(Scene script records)
** BEGIN **
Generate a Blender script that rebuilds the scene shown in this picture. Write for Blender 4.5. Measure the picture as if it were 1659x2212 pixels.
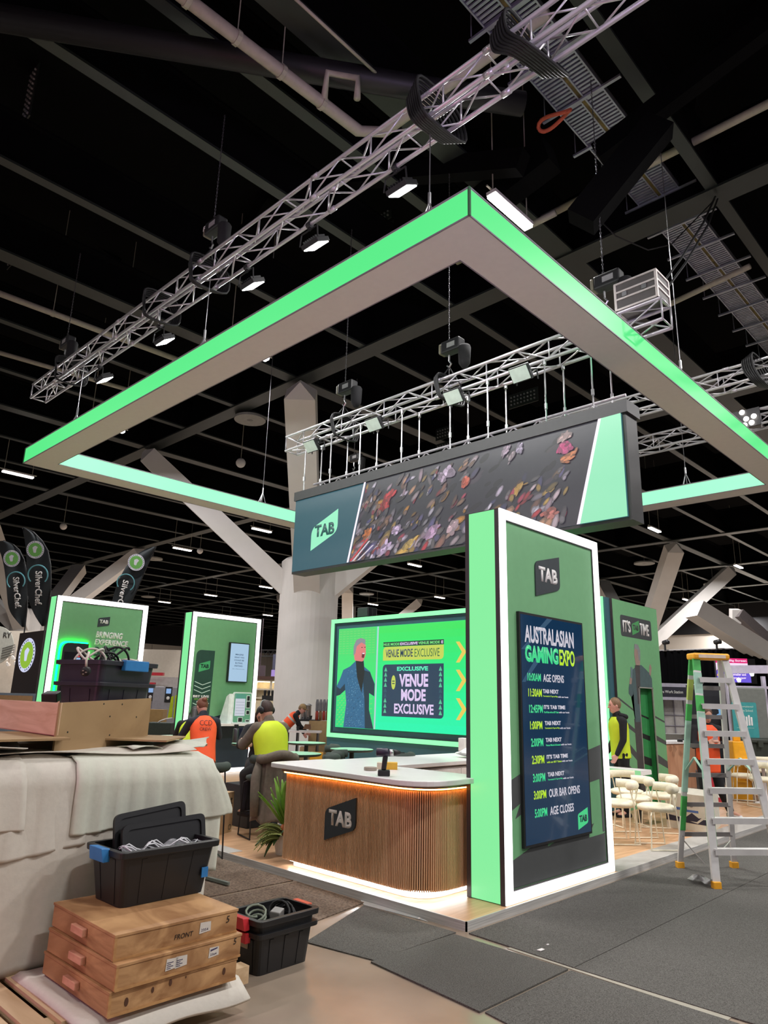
import bpy, bmesh, math, random
from mathutils import Vector, Matrix, Quaternion
random.seed(7)
for _o in list(bpy.data.objects): bpy.data.objects.remove(_o)
SC = bpy.context.scene
COL = SC.collection
PI = math.pi
V = Vector

# ------------------------------------------------------------------ camera
CAMZ = 1.7
F_PX = 1515.92
CX, CY = 829.5, 1106.0
YAW, PITCH, ROLL = [math.radians(a) for a in (134.1448, 15.0310, 1.4742)]
_f = V((math.cos(YAW)*math.cos(PITCH), math.sin(YAW)*math.cos(PITCH), math.sin(PITCH)))
_r0 = V((math.sin(YAW), -math.cos(YAW), 0)); _u0 = _r0.cross(_f)
CR = math.cos(ROLL)*_r0 + math.sin(ROLL)*_u0
CU = -math.sin(ROLL)*_r0 + math.cos(ROLL)*_u0
CF = _f
CPOS = V((0, 0, CAMZ))
cam_d = bpy.data.cameras.new('camera'); cam = bpy.data.objects.new('camera', cam_d); COL.objects.link(cam)
cam_d.sensor_fit = 'HORIZONTAL'; cam_d.sensor_width = 36; cam_d.lens = 36*F_PX/1659
cam_d.clip_start = .05; cam_d.clip_end = 400
mw = Matrix.Identity(4)
for i in range(3):
    mw[i][0] = CR[i]; mw[i][1] = CU[i]; mw[i][2] = -CF[i]; mw[i][3] = CPOS[i]
cam.matrix_world = mw
SC.camera = cam
# survey helpers: where the sight line of a photo point meets a plane of the hall
def ray(px, py): return CR*((px-CX)/F_PX) - CU*((py-CY)/F_PX) + CF
def at(px, py, d): return CPOS + ray(px, py)*d
def onz(px, py, z): d = ray(px, py); return CPOS + d*((z-CAMZ)/d.z)
def onx(px, py, x): d = ray(px, py); return CPOS + d*(x/d.x)
def ony(px, py, y): d = ray(px, py); return CPOS + d*(y/d.y)

# ------------------------------------------------------------------ view, world, hall light
SC.view_settings.view_transform = 'Standard'; SC.view_settings.look = 'None'
SC.view_settings.gamma = 1.0; SC.view_settings.use_curve_mapping = False
SC.view_settings.exposure = 0.0
try:
    SC.cycles.use_denoising = True; SC.cycles.max_bounces = 6; SC.cycles.diffuse_bounces = 3
    SC.cycles.glossy_bounces = 3; SC.cycles.transparent_max_bounces = 8; SC.cycles.sample_clamp_indirect = 4.0
    SC.cycles.use_light_tree = True; SC.cycles.caustics_reflective = False; SC.cycles.caustics_refractive = False
except Exception: pass
WORLD = bpy.data.worlds.new('hall_ambient'); SC.world = WORLD; WORLD.use_nodes = True  # even ambient fill added for the bounce light of the unseen hall
WORLD.node_tree.nodes['Background'].inputs[0].default_value = (.60, .59, .60, 1)
WORLD.node_tree.nodes['Background'].inputs[1].default_value = 0.30
LAMP_W = 690.0          # one ceiling batten
PINK_W = 110.0          # magenta wash of the neighbouring stand
LAV_W = 42.0           # lavender wash from the neighbouring stand

def s2l(v):
    v /= 255.0
    return v/12.92 if v <= .04045 else ((v+.055)/1.055)**2.4
def rgb(r, g, b): return (s2l(r), s2l(g), s2l(b), 1.0)

# ------------------------------------------------------------------ materials
MATS = {}
def mat(name, col, rough=.55, metal=0.0, emit=None, es=1.0, var=.08, scale=12.0, bump=0.0, alpha=1.0, trans=0.0, coat=0.0, dim=None, spec=.5):
    if name in MATS: return MATS[name]
    m = bpy.data.materials.new(name); m.use_nodes = True; MATS[name] = m
    nt = m.node_tree; b = nt.nodes['Principled BSDF']
    b.inputs['Roughness'].default_value = rough; b.inputs['Metallic'].default_value = metal
    b.inputs['Specular IOR Level'].default_value = spec
    tc = nt.nodes.new('ShaderNodeTexCoord')
    no = nt.nodes.new('ShaderNodeTexNoise'); no.inputs['Scale'].default_value = scale; no.inputs['Detail'].default_value = 4
    nt.links.new(tc.outputs['Object'], no.inputs['Vector'])
    if dim:
        mp = nt.nodes.new('ShaderNodeMapping'); mp.inputs['Scale'].default_value = dim
        nt.links.new(tc.outputs['Object'], mp.inputs[0]); nt.links.new(mp.outputs[0], no.inputs['Vector'])
    cr = nt.nodes.new('ShaderNodeValToRGB')
    cr.color_ramp.elements[0].position = .3; cr.color_ramp.elements[1].position = .7
    cr.color_ramp.elements[0].color = tuple(max(0, c*(1-var)) for c in col[:3])+(1,)
    cr.color_ramp.elements[1].color = tuple(min(1, c*(1+var)) for c in col[:3])+(1,)
    nt.links.new(no.outputs['Fac'], cr.inputs[0]); nt.links.new(cr.outputs[0], b.inputs['Base Color'])
    if bump:
        bp = nt.nodes.new('ShaderNodeBump'); bp.inputs['Strength'].default_value = bump; bp.inputs['Distance'].default_value = .01
        nt.links.new(no.outputs['Fac'], bp.inputs['Height']); nt.links.new(bp.outputs[0], b.inputs['Normal'])
    if emit is not None:
        b.inputs['Emission Color'].default_value = emit; b.inputs['Emission Strength'].default_value = es
    if alpha < 1: b.inputs['Alpha'].default_value = alpha
    if trans: b.inputs['Transmission Weight'].default_value = trans
    if coat: b.inputs['Coat Weight'].default_value = coat
    return m
def lit(name, col, es=1.0):      # a lamp or a lit screen
    return mat(name, (.02, .02, .02, 1), rough=.4, emit=col, es=es)
def attr_lit(name, es=1.0):      # lit screen picture, colours carried by the picture's own pixels
    if name in MATS: return MATS[name]
    m = bpy.data.materials.new(name); m.use_nodes = True; MATS[name] = m
    nt = m.node_tree; b = nt.nodes['Principled BSDF']; b.inputs['Base Color'].default_value = (.02, .02, .02, 1)
    a = nt.nodes.new('ShaderNodeVertexColor'); a.layer_name = 'Col'
    nt.links.new(a.outputs[0], b.inputs['Emission Color']); b.inputs['Emission Strength'].default_value = es
    return m
def wood(name, c1, c2, scale=3.0, rough=.5, stretch=(1, 12, 12), bump=.05):
    if name in MATS: return MATS[name]
    m = bpy.data.materials.new(name); m.use_nodes = True; MATS[name] = m
    nt = m.node_tree; b = nt.nodes['Principled BSDF']; b.inputs['Roughness'].default_value = rough
    tc = nt.nodes.new('ShaderNodeTexCoord'); mp = nt.nodes.new('ShaderNodeMapping'); mp.inputs['Scale'].default_value = stretch
    nt.links.new(tc.outputs['Object'], mp.inputs[0])
    no = nt.nodes.new('ShaderNodeTexNoise'); no.inputs['Scale'].default_value = scale; no.inputs['Detail'].default_value = 6; no.inputs['Distortion'].default_value = 1.2
    nt.links.new(mp.outputs[0], no.inputs['Vector'])
    cr = nt.nodes.new('ShaderNodeValToRGB'); cr.color_ramp.elements[0].position = .36; cr.color_ramp.elements[1].position = .66
    cr.color_ramp.elements[0].color = c2; cr.color_ramp.elements[1].color = c1
    nt.links.new(no.outputs['Fac'], cr.inputs[0]); nt.links.new(cr.outputs[0], b.inputs['Base Color'])
    bp = nt.nodes.new('ShaderNodeBump'); bp.inputs['Strength'].default_value = bump; nt.links.new(no.outputs['Fac'], bp.inputs['Height']); nt.links.new(bp.outputs[0], b.inputs['Normal'])
    return m

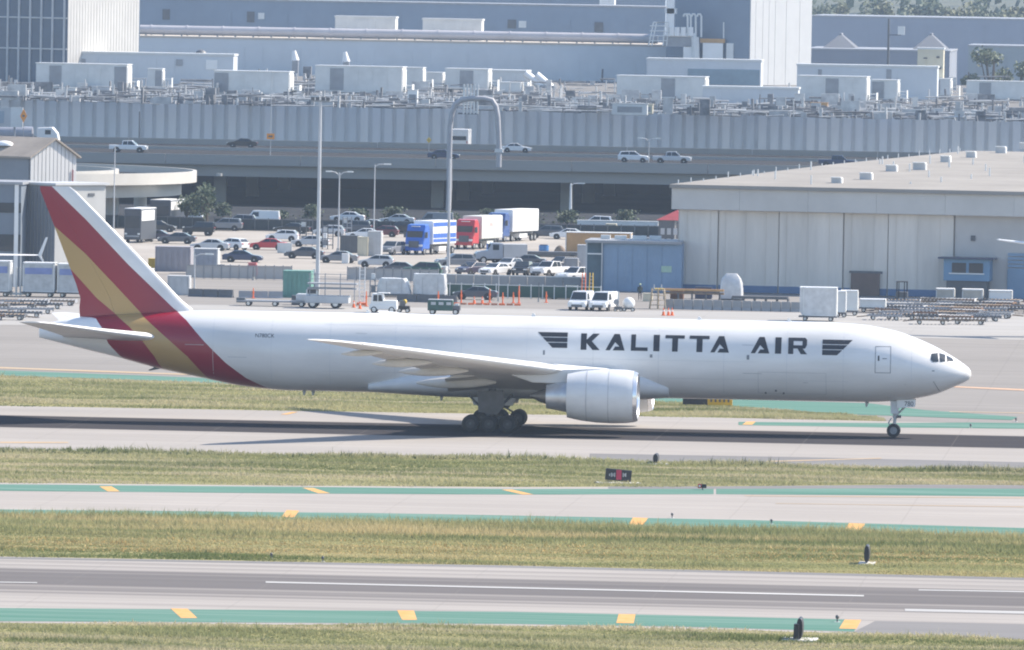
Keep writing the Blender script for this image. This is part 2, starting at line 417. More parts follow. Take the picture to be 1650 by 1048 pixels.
** END **
* **WHAT IS REQUIRED**:
Repeat every record above exactly, but leave out any pictures.

* **FULL SOLUTION**:
Generate a Blender script that rebuilds the scene shown in this picture. Write for Blender 4.5. Measure the picture as if it were 1659x2212 pixels.
import bpy, bmesh, math, random
from mathutils import Vector, Matrix, Quaternion
random.seed(7)
for _o in list(bpy.data.objects): bpy.data.objects.remove(_o)
SC = bpy.context.scene
COL = SC.collection
PI = math.pi
V = Vector

# ------------------------------------------------------------------ camera
CAMZ = 1.7
F_PX = 1515.92
CX, CY = 829.5, 1106.0
YAW, PITCH, ROLL = [math.radians(a) for a in (134.1448, 15.0310, 1.4742)]
_f = V((math.cos(YAW)*math.cos(PITCH), math.sin(YAW)*math.cos(PITCH), math.sin(PITCH)))
_r0 = V((math.sin(YAW), -math.cos(YAW), 0)); _u0 = _r0.cross(_f)
CR = math.cos(ROLL)*_r0 + math.sin(ROLL)*_u0
CU = -math.sin(ROLL)*_r0 + math.cos(ROLL)*_u0
CF = _f
CPOS = V((0, 0, CAMZ))
cam_d = bpy.data.cameras.new('camera'); cam = bpy.data.objects.new('camera', cam_d); COL.objects.link(cam)
cam_d.sensor_fit = 'HORIZONTAL'; cam_d.sensor_width = 36; cam_d.lens = 36*F_PX/1659
cam_d.clip_start = .05; cam_d.clip_end = 400
mw = Matrix.Identity(4)
for i in range(3):
    mw[i][0] = CR[i]; mw[i][1] = CU[i]; mw[i][2] = -CF[i]; mw[i][3] = CPOS[i]
cam.matrix_world = mw
SC.camera = cam
# survey helpers: where the sight line of a photo point meets a plane of the hall
def ray(px, py): return CR*((px-CX)/F_PX) - CU*((py-CY)/F_PX) + CF
def at(px, py, d): return CPOS + ray(px, py)*d
def onz(px, py, z): d = ray(px, py); return CPOS + d*((z-CAMZ)/d.z)
def onx(px, py, x): d = ray(px, py); return CPOS + d*(x/d.x)
def ony(px, py, y): d = ray(px, py); return CPOS + d*(y/d.y)

# ------------------------------------------------------------------ view, world, hall light
SC.view_settings.view_transform = 'Standard'; SC.view_settings.look = 'None'
SC.view_settings.gamma = 1.0; SC.view_settings.use_curve_mapping = False
SC.view_settings.exposure = 0.0
try:
    SC.cycles.use_denoising = True; SC.cycles.max_bounces = 6; SC.cycles.diffuse_bounces = 3
    SC.cycles.glossy_bounces = 3; SC.cycles.transparent_max_bounces = 8; SC.cycles.sample_clamp_indirect = 4.0
    SC.cycles.use_light_tree = True; SC.cycles.caustics_reflective = False; SC.cycles.caustics_refractive = False
except Exception: pass
WORLD = bpy.data.worlds.new('hall_ambient'); SC.world = WORLD; WORLD.use_nodes = True  # even ambient fill added for the bounce light of the unseen hall
WORLD.node_tree.nodes['Background'].inputs[0].default_value = (.60, .59, .60, 1)
WORLD.node_tree.nodes['Background'].inputs[1].default_value = 0.30
LAMP_W = 690.0          # one ceiling batten
PINK_W = 110.0          # magenta wash of the neighbouring stand
LAV_W = 42.0           # lavender wash from the neighbouring stand

def s2l(v):
    v /= 255.0
    return v/12.92 if v <= .04045 else ((v+.055)/1.055)**2.4
def rgb(r, g, b): return (s2l(r), s2l(g), s2l(b), 1.0)

# ------------------------------------------------------------------ materials
MATS = {}
def mat(name, col, rough=.55, metal=0.0, emit=None, es=1.0, var=.08, scale=12.0, bump=0.0, alpha=1.0, trans=0.0, coat=0.0, dim=None, spec=.5):
    if name in MATS: return MATS[name]
    m = bpy.data.materials.new(name); m.use_nodes = True; MATS[name] = m
    nt = m.node_tree; b = nt.nodes['Principled BSDF']
    b.inputs['Roughness'].default_value = rough; b.inputs['Metallic'].default_value = metal
    b.inputs['Specular IOR Level'].default_value = spec
    tc = nt.nodes.new('ShaderNodeTexCoord')
    no = nt.nodes.new('ShaderNodeTexNoise'); no.inputs['Scale'].default_value = scale; no.inputs['Detail'].default_value = 4
    nt.links.new(tc.outputs['Object'], no.inputs['Vector'])
    if dim:
        mp = nt.nodes.new('ShaderNodeMapping'); mp.inputs['Scale'].default_value = dim
        nt.links.new(tc.outputs['Object'], mp.inputs[0]); nt.links.new(mp.outputs[0], no.inputs['Vector'])
    cr = nt.nodes.new('ShaderNodeValToRGB')
    cr.color_ramp.elements[0].position = .3; cr.color_ramp.elements[1].position = .7
    cr.color_ramp.elements[0].color = tuple(max(0, c*(1-var)) for c in col[:3])+(1,)
    cr.color_ramp.elements[1].color = tuple(min(1, c*(1+var)) for c in col[:3])+(1,)
    nt.links.new(no.outputs['Fac'], cr.inputs[0]); nt.links.new(cr.outputs[0], b.inputs['Base Color'])
    if bump:
        bp = nt.nodes.new('ShaderNodeBump'); bp.inputs['Strength'].default_value = bump; bp.inputs['Distance'].default_value = .01
        nt.links.new(no.outputs['Fac'], bp.inputs['Height']); nt.links.new(bp.outputs[0], b.inputs['Normal'])
    if emit is not None:
        b.inputs['Emission Color'].default_value = emit; b.inputs['Emission Strength'].default_value = es
    if alpha < 1: b.inputs['Alpha'].default_value = alpha
    if trans: b.inputs['Transmission Weight'].default_value = trans
    if coat: b.inputs['Coat Weight'].default_value = coat
    return m
def lit(name, col, es=1.0):      # a lamp or a lit screen
    return mat(name, (.02, .02, .02, 1), rough=.4, emit=col, es=es)
def attr_lit(name, es=1.0):      # lit screen picture, colours carried by the picture's own pixels
    if name in MATS: return MATS[name]
    m = bpy.data.materials.new(name); m.use_nodes = True; MATS[name] = m
    nt = m.node_tree; b = nt.nodes['Principled BSDF']; b.inputs['Base Color'].default_value = (.02, .02, .02, 1)
    a = nt.nodes.new('ShaderNodeVertexColor'); a.layer_name = 'Col'
    nt.links.new(a.outputs[0], b.inputs['Emission Color']); b.inputs['Emission Strength'].default_value = es
    return m
def wood(name, c1, c2, scale=3.0, rough=.5, stretch=(1, 12, 12), bump=.05):
    if name in MATS: return MATS[name]
    m = bpy.data.materials.new(name); m.use_nodes = True; MATS[name] = m
    nt = m.node_tree; b = nt.nodes['Principled BSDF']; b.inputs['Roughness'].default_value = rough
    tc = nt.nodes.new('ShaderNodeTexCoord'); mp = nt.nodes.new('ShaderNodeMapping'); mp.inputs['Scale'].default_value = stretch
    nt.links.new(tc.outputs['Object'], mp.inputs[0])
    no = nt.nodes.new('ShaderNodeTexNoise'); no.inputs['Scale'].default_value = scale; no.inputs['Detail'].default_value = 6; no.inputs['Distortion'].default_value = 1.2
    nt.links.new(mp.outputs[0], no.inputs['Vector'])
    cr = nt.nodes.new('ShaderNodeValToRGB'); cr.color_ramp.elements[0].position = .36; cr.color_ramp.elements[1].position = .66
    cr.color_ramp.elements[0].color = c2; cr.color_ramp.elements[1].color = c1
    nt.links.new(no.outputs['Fac'], cr.inputs[0]); nt.links.new(cr.outputs[0], b.inputs['Base Color'])
    bp = nt.nodes.new('ShaderNodeBump'); bp.inputs['Strength'].default_value = bump; nt.links.new(no.outputs['Fac'], bp.inputs['Height']); nt.links.new(bp.outputs[0], b.inputs['Normal'])
    return m

Keep writing the Blender script for this image. This is part 2, starting at line 417. More parts follow. Take the picture to be 1650 by 1048 pixels.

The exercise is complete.